Instructions for the task: Comb through the entries for "this" and pull out each line that holds it.

Material to process:

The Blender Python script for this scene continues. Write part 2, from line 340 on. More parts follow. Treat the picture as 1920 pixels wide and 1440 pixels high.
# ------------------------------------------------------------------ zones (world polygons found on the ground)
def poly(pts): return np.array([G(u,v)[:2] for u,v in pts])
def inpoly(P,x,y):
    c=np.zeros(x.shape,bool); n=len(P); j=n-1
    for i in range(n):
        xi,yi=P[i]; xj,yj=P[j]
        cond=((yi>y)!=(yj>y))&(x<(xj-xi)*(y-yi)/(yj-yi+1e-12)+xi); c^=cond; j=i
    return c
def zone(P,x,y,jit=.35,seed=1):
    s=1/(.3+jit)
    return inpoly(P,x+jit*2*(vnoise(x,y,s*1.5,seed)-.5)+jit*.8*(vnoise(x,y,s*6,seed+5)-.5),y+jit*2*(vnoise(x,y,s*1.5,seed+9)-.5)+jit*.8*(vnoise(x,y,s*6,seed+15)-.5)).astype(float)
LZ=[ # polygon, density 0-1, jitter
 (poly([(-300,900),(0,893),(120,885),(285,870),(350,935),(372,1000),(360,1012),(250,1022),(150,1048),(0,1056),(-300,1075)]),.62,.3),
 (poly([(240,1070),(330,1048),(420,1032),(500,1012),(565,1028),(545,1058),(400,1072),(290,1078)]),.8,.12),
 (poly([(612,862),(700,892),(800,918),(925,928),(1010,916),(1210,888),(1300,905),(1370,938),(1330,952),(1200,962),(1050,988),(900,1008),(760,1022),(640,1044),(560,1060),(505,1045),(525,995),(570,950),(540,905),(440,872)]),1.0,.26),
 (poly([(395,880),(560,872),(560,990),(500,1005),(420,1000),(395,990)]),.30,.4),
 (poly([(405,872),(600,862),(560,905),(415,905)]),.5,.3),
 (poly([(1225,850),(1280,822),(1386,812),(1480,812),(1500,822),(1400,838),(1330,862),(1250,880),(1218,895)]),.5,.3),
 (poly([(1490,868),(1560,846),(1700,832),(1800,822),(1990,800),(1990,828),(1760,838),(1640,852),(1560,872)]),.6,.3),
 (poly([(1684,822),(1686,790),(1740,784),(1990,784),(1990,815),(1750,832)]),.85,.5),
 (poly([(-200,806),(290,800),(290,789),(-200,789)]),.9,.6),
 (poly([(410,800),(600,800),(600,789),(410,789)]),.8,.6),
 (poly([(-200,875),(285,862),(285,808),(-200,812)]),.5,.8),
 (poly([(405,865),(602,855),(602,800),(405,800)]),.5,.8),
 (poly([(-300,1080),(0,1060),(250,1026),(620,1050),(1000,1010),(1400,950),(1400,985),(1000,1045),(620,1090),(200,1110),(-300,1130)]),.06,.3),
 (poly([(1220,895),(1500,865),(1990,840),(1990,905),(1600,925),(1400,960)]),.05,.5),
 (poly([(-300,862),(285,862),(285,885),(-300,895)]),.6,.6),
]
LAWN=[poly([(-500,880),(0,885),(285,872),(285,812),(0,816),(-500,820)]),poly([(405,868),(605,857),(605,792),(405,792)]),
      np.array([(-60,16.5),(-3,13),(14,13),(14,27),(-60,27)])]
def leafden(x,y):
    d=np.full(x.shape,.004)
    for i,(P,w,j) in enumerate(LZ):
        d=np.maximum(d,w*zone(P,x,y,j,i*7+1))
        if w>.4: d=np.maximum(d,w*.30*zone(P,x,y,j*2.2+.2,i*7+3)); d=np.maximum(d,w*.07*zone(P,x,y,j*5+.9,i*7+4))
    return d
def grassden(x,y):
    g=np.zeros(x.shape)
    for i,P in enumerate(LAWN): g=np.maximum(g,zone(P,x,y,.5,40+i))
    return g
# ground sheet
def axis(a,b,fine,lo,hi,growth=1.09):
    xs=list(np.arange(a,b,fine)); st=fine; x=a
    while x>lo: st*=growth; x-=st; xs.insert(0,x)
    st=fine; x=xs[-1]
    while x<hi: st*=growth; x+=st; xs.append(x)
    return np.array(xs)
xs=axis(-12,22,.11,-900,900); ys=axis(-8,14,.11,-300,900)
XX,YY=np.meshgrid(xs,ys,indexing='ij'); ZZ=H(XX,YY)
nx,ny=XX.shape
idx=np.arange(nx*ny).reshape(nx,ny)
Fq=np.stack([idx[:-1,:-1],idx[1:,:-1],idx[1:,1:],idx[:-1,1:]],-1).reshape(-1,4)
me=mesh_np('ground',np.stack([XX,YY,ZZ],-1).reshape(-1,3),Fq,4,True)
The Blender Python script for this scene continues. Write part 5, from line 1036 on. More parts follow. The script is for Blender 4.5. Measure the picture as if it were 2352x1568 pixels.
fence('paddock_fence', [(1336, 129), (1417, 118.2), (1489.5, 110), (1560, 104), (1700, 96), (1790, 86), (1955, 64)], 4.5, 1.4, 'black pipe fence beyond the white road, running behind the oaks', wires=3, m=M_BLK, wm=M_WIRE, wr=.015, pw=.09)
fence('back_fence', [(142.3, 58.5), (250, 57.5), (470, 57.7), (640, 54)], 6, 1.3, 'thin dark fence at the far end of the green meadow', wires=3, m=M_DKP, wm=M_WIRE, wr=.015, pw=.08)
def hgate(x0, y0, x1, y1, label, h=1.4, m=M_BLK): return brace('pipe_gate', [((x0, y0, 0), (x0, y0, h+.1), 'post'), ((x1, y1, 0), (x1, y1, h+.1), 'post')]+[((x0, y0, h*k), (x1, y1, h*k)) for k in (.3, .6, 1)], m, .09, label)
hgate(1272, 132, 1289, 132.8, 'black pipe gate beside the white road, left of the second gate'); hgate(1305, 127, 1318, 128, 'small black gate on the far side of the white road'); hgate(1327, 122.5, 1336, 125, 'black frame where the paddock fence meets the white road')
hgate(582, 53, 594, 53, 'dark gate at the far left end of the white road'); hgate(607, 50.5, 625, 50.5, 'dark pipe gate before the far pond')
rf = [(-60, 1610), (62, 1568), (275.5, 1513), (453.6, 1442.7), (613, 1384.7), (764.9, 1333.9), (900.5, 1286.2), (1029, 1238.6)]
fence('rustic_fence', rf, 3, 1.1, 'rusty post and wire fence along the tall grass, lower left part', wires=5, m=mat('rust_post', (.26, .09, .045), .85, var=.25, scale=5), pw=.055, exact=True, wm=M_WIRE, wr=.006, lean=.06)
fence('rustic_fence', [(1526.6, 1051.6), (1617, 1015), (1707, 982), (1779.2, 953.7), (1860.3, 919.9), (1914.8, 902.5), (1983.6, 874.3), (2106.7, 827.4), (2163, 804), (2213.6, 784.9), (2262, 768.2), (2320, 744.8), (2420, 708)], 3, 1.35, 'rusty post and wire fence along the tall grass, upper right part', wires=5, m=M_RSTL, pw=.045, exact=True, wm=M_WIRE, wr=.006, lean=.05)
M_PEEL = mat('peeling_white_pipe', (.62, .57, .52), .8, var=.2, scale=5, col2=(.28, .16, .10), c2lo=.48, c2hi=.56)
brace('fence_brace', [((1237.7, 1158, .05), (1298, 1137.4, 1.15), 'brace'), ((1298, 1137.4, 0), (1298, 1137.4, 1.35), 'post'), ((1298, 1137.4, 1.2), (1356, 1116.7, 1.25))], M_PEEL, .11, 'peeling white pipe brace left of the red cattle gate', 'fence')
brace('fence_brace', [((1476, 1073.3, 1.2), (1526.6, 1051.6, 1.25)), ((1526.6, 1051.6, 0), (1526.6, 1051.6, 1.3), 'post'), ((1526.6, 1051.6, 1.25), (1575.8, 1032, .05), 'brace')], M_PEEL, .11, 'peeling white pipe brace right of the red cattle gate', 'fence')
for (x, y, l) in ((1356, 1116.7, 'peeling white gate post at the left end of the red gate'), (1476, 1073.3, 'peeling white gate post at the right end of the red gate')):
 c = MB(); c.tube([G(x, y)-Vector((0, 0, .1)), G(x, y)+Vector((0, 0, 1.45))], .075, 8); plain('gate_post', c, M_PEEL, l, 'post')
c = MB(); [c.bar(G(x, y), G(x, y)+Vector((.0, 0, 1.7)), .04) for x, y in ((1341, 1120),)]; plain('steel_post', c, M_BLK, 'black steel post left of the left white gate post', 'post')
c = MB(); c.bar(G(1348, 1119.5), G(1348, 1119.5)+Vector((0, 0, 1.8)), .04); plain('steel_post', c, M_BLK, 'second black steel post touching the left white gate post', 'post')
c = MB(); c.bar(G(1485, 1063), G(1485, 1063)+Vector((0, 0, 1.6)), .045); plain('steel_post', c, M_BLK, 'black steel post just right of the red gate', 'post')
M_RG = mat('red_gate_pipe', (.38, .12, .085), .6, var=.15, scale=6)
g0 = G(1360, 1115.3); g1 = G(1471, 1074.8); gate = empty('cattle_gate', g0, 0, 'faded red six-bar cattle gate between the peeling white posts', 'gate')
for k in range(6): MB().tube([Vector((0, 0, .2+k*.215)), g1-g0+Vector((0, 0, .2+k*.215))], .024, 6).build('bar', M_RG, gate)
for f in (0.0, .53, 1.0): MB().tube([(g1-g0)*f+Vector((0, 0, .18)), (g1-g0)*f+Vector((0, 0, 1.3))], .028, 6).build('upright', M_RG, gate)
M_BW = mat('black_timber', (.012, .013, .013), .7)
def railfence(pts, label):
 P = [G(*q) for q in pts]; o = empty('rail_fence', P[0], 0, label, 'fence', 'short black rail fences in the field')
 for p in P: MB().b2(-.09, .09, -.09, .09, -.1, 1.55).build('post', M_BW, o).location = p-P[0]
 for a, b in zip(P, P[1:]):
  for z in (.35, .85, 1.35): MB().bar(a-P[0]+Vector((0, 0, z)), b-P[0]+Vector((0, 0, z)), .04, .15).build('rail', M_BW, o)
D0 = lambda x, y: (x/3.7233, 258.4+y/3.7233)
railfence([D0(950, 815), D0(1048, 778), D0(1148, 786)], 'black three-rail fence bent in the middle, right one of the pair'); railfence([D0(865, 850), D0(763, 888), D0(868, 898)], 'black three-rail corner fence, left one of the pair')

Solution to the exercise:
The Blender Python script for this scene continues. Write part 2, from line 340 on. More parts follow. Treat the picture as 1920 pixels wide and 1440 pixels high.
The Blender Python script for this scene continues. Write part 5, from line 1036 on. More parts follow. The script is for Blender 4.5. Measure the picture as if it were 2352x1568 pixels.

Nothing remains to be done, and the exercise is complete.